--- Start of SUPPLIED DATA ---

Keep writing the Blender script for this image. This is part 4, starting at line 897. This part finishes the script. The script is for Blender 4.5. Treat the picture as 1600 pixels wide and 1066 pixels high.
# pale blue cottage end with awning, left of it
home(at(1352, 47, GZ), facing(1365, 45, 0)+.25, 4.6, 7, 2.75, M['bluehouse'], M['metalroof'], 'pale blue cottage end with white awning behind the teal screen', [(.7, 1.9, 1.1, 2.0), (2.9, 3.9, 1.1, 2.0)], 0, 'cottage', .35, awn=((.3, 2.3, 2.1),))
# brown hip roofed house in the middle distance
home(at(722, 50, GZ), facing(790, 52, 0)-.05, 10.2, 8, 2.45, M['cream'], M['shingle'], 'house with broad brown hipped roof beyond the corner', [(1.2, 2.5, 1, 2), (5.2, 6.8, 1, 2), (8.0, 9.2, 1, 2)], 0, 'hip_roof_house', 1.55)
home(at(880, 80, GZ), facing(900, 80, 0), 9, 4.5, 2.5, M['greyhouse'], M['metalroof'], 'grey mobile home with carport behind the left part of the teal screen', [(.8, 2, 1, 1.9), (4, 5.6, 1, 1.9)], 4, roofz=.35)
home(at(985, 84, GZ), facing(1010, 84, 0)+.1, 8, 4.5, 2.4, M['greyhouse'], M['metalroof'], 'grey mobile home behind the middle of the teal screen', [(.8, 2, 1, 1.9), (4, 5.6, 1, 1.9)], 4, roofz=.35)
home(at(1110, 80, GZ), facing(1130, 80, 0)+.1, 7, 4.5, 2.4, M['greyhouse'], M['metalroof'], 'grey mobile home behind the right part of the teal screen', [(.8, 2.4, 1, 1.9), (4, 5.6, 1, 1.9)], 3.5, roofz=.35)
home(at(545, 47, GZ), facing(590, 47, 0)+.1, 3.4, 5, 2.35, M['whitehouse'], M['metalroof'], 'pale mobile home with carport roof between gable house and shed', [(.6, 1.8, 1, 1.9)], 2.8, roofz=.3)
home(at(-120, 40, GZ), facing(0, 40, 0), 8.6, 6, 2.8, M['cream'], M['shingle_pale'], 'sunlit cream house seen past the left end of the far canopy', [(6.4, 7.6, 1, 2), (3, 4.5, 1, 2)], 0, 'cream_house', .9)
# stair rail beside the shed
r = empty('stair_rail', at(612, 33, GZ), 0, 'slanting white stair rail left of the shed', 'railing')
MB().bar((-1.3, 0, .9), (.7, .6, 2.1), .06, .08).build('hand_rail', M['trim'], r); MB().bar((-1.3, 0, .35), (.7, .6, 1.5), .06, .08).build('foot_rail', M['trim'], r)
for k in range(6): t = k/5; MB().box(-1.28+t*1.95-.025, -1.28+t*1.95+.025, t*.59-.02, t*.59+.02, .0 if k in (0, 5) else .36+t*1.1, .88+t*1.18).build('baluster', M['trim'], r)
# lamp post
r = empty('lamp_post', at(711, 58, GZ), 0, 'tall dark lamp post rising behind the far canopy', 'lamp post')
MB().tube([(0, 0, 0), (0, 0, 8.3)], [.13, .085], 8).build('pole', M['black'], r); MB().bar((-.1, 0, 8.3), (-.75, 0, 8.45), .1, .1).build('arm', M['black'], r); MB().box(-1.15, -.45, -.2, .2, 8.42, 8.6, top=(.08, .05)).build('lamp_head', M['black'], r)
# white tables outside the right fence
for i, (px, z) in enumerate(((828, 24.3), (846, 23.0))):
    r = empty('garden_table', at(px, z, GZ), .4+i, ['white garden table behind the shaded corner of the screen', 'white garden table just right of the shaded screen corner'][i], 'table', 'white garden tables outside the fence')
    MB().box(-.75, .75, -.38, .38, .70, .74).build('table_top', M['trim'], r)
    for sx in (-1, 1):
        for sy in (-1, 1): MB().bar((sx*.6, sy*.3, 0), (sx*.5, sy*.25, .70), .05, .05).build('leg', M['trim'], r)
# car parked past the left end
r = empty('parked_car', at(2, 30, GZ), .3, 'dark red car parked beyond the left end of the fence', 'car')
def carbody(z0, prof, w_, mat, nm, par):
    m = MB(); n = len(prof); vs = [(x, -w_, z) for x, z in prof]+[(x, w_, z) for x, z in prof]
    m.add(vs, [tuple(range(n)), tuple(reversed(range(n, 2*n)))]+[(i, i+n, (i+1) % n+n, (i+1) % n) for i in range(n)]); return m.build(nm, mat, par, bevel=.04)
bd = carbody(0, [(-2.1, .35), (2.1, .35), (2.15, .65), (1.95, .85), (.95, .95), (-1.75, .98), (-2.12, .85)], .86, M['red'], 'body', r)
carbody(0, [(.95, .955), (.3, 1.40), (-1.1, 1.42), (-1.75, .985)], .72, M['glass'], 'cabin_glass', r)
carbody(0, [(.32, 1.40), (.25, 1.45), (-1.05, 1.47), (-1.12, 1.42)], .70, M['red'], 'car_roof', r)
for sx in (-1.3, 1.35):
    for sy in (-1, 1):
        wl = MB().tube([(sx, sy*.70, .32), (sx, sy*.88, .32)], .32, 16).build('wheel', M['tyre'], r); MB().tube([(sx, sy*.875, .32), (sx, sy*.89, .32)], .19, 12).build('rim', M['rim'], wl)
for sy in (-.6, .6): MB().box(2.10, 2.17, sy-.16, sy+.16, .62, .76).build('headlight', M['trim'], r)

--- End of SUPPLIED DATA ---

TASK INSTRUCTIONS »
Gather and return every line that holds the string "part".

COMPLETE ANSWER »
Keep writing the Blender script for this image. This is part 4, starting at line 897. This part finishes the script. The script is for Blender 4.5. Treat the picture as 1600 pixels wide and 1066 pixels high.
home(at(880, 80, GZ), facing(900, 80, 0), 9, 4.5, 2.5, M['greyhouse'], M['metalroof'], 'grey mobile home with carport behind the left part of the teal screen', [(.8, 2, 1, 1.9), (4, 5.6, 1, 1.9)], 4, roofz=.35)
home(at(1110, 80, GZ), facing(1130, 80, 0)+.1, 7, 4.5, 2.4, M['greyhouse'], M['metalroof'], 'grey mobile home behind the right part of the teal screen', [(.8, 2.4, 1, 1.9), (4, 5.6, 1, 1.9)], 3.5, roofz=.35)